All is not easy from here on, as the narrative begins to liberally time-shift back and forth, “four years later”, “four years earlier”, “four years later”… and then not even bothering with the captioning.  It is in these four years that Aurora loses whatever trust she had in Eylse.  Or does she?  Moreo definitely plays into our own skepticism about the cult, if not UFOs themselves.  That, though, brings us to the horror footing of this whole thing…

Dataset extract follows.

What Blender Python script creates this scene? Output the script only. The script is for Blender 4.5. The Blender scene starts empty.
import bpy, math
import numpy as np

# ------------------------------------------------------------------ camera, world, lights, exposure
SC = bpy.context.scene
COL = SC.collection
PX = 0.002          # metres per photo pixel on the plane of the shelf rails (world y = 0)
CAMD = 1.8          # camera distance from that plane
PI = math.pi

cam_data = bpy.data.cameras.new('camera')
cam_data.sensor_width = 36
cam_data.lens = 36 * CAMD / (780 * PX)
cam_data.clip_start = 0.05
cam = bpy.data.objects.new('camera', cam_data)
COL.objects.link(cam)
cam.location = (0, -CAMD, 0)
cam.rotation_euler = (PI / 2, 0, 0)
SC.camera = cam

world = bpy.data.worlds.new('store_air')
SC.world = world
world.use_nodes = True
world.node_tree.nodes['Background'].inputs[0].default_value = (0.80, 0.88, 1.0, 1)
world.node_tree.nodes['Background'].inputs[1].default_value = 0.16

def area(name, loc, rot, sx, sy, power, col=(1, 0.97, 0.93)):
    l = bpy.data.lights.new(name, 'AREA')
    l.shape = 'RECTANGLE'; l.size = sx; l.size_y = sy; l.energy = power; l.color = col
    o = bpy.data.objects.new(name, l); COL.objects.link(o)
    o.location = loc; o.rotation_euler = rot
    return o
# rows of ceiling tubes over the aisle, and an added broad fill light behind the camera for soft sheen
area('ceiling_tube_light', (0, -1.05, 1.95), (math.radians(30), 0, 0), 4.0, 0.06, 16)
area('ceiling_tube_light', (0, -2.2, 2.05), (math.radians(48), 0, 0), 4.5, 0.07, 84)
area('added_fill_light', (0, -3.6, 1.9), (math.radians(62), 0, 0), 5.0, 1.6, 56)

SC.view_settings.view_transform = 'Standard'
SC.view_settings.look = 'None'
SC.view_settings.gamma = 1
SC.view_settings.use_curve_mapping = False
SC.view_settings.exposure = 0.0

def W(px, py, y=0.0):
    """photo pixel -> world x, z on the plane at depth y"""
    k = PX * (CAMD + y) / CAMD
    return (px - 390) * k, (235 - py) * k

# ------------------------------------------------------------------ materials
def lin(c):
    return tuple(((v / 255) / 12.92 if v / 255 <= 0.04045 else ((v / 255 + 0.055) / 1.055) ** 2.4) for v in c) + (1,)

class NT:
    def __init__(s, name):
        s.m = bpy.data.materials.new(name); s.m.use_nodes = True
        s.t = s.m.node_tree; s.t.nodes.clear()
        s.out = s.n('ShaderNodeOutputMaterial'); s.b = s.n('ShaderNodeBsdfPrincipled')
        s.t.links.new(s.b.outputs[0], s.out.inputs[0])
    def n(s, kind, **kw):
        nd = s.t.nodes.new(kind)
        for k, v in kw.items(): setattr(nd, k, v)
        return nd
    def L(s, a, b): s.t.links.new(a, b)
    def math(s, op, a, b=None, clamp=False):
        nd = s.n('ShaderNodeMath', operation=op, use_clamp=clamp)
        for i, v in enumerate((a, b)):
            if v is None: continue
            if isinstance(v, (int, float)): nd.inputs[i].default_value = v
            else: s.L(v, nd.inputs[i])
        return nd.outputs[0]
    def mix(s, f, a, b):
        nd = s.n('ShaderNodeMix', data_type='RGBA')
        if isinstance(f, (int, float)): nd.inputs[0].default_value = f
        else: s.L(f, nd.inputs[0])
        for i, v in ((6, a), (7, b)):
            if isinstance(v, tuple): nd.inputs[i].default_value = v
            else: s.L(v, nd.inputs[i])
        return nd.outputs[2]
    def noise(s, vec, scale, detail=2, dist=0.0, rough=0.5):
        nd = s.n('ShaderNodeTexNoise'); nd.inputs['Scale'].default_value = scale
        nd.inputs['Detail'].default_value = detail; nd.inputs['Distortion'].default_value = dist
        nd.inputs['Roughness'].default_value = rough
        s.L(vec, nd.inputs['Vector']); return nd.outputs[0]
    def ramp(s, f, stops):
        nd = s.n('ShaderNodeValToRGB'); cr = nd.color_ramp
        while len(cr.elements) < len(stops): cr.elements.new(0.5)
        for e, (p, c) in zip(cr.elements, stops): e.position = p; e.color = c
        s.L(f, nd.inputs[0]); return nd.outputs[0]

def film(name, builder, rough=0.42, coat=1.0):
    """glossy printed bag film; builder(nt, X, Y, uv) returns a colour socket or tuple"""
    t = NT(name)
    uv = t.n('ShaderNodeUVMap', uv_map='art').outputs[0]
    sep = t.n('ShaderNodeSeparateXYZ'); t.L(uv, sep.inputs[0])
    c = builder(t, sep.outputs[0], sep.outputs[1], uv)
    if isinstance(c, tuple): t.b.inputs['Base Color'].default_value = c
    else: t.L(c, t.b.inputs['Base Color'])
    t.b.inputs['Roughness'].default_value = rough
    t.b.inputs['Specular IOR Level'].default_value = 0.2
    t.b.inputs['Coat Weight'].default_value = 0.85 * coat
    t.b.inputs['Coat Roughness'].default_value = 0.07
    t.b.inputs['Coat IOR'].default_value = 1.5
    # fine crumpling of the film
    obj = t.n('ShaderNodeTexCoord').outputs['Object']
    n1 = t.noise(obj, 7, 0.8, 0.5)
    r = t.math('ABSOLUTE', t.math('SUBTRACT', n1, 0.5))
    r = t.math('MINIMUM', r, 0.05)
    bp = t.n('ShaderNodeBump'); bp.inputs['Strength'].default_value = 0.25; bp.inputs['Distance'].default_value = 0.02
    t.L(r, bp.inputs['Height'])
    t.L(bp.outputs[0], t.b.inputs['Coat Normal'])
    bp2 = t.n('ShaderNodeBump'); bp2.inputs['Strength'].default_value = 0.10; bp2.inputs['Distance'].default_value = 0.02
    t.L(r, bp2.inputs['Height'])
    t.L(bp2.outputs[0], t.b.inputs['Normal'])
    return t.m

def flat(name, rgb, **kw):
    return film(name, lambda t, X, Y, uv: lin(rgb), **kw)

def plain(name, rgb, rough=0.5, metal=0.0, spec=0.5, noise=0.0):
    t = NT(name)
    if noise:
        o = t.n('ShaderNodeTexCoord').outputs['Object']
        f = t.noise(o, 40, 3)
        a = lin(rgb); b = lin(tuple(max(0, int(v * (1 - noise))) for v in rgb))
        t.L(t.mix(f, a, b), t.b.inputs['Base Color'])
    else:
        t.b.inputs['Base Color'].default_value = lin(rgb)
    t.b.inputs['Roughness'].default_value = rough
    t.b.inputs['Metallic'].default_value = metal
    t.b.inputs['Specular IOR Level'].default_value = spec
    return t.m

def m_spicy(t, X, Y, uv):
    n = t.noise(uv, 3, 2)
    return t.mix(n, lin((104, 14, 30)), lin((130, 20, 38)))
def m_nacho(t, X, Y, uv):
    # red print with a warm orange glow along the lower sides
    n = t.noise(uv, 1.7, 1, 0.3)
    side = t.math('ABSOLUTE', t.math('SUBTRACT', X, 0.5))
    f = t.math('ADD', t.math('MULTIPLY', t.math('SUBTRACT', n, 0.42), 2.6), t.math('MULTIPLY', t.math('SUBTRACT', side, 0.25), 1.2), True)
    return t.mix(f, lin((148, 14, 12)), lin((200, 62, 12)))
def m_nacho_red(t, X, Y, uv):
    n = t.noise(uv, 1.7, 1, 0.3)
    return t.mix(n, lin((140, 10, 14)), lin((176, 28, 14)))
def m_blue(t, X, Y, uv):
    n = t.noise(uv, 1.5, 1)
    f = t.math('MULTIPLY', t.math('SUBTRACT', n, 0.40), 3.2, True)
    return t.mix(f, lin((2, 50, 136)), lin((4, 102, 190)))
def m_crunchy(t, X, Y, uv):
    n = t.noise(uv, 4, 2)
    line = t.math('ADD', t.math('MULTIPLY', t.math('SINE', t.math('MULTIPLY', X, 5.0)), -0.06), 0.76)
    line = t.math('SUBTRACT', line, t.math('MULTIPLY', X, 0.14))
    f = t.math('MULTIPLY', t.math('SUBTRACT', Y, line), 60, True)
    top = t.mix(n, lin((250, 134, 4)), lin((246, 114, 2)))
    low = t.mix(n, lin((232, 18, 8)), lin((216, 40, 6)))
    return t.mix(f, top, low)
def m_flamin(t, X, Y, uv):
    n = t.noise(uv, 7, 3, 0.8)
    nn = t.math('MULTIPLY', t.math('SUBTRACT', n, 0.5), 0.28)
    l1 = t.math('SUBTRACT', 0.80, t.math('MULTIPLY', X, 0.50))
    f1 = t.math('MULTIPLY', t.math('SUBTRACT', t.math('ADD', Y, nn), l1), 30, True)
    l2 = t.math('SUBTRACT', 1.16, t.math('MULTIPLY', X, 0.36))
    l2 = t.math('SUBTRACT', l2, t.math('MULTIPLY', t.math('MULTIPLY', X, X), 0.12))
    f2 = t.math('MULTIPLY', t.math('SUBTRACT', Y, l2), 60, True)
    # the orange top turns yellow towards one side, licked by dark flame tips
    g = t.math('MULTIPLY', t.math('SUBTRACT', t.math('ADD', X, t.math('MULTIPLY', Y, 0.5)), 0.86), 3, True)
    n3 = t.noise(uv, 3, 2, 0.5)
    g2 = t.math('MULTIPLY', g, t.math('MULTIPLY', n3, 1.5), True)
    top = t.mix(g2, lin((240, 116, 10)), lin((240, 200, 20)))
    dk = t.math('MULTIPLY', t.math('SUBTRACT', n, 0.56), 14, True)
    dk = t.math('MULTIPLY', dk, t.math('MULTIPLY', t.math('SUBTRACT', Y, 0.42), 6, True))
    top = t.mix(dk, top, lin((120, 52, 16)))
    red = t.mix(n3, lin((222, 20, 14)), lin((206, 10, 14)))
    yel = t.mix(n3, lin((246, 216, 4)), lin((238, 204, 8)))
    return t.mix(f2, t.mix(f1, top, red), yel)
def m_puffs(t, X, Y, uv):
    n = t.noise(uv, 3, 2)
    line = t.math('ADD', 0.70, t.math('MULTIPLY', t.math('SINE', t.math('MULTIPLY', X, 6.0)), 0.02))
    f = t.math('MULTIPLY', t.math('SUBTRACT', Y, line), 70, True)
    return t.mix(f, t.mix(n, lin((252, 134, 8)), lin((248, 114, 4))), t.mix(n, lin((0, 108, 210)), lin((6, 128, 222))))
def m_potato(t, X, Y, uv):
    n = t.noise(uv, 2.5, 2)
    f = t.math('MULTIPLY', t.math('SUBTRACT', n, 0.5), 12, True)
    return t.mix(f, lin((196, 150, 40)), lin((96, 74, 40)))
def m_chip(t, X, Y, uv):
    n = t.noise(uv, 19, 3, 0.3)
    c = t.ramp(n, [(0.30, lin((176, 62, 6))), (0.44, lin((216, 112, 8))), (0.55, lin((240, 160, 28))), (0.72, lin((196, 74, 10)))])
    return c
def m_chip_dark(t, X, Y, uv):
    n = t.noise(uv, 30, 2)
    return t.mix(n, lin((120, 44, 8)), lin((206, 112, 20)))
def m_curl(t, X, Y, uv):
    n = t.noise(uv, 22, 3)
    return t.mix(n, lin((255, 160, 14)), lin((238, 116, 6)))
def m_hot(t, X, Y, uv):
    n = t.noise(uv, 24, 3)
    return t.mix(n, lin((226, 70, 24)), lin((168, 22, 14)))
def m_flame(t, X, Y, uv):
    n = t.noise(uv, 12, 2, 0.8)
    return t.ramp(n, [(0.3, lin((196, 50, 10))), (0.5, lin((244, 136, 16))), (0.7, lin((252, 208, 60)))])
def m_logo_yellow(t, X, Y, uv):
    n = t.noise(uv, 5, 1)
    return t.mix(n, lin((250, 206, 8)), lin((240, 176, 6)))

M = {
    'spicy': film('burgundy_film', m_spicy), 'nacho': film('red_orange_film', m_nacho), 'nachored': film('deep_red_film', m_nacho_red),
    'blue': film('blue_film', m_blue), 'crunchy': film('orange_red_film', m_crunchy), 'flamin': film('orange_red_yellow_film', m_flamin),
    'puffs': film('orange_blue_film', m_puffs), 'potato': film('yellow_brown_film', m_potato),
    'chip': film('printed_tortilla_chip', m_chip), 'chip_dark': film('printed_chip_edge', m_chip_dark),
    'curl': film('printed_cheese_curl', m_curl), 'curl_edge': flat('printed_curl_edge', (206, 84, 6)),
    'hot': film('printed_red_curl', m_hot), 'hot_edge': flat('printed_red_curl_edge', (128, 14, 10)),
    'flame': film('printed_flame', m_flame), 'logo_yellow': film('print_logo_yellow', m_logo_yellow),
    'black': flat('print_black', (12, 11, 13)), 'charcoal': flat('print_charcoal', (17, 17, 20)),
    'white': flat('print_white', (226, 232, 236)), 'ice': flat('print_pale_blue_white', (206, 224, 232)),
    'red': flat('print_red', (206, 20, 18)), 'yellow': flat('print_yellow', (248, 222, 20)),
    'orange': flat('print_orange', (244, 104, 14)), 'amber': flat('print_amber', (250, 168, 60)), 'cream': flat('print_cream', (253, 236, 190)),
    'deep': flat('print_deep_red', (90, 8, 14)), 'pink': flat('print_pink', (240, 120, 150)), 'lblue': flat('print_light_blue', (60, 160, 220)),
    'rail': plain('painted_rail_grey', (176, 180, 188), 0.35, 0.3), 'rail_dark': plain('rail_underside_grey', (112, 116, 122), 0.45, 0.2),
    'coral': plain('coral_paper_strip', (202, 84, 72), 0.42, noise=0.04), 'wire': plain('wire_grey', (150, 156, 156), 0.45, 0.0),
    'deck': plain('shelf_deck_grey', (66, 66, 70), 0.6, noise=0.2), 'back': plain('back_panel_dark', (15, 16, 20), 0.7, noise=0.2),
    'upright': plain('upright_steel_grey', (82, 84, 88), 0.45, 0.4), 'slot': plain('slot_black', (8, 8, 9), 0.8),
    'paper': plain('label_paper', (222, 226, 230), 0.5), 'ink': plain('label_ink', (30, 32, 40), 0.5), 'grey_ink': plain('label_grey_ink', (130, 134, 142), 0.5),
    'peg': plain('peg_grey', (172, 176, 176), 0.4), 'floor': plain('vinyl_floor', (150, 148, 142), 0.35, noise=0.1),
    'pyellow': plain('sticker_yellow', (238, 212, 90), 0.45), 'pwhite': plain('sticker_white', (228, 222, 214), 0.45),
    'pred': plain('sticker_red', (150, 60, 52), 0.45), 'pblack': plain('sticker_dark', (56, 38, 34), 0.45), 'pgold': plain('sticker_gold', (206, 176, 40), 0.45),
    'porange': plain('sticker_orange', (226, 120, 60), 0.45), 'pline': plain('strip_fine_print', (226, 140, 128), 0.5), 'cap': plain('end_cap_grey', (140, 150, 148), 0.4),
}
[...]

It’s been said that the most frightening horror stories are told by people whom we suspect aren’t right in the head and could very well inflict their narratives with extremity.  Who is Jefferson Moreo, and is he really as all in on this alien abduction transcendentalism?  His commitment to otherworldly visual effects and evocation of infinite headspace indicates “maybe!”.  But while his tight commitment to his vibe is a big strength, he needs to work on maintaining interest.  By Act III, my attention was adrift, hoping for the best for Aurora, and still curious as to what Elyse’s endgame might be… but also increasingly checking out amid the pulsating drone of it all.

Moreo, in his playing of real-world mustiness and doubt against the UFO cult’s assured glittery glowing transportive ways, succeeds in crafting Cosmic Dawn as an unsettling experience.  We don’t know what’s out there, and neither do most of the characters in this movie, but if we’re watching a movie like this, odds are that some part of us wishes upon the stars for life beyond our world.  Cosmic Dawn, though quite narratively strained, indulges such fancy with a galactic infusion of dread, on a very small, intimate scale.

Cosmic Dawn comes to us courtesy of Cranked Up Films, the outfit that previously yielded the impressive horror movie, Double Walker.  The only extra features on the disc are trailers for the company’s few films, and various audio mixes.  Cosmic Dawn, though, boasts terrific visuals and audio, making for the kind of immersive experience that the filmmaker was obviously going for.  The ominous VFX pop while the MGMT score rightly resonates.  Fans of science fiction-informed horror should be interested to bring this shiny disc in for a landing.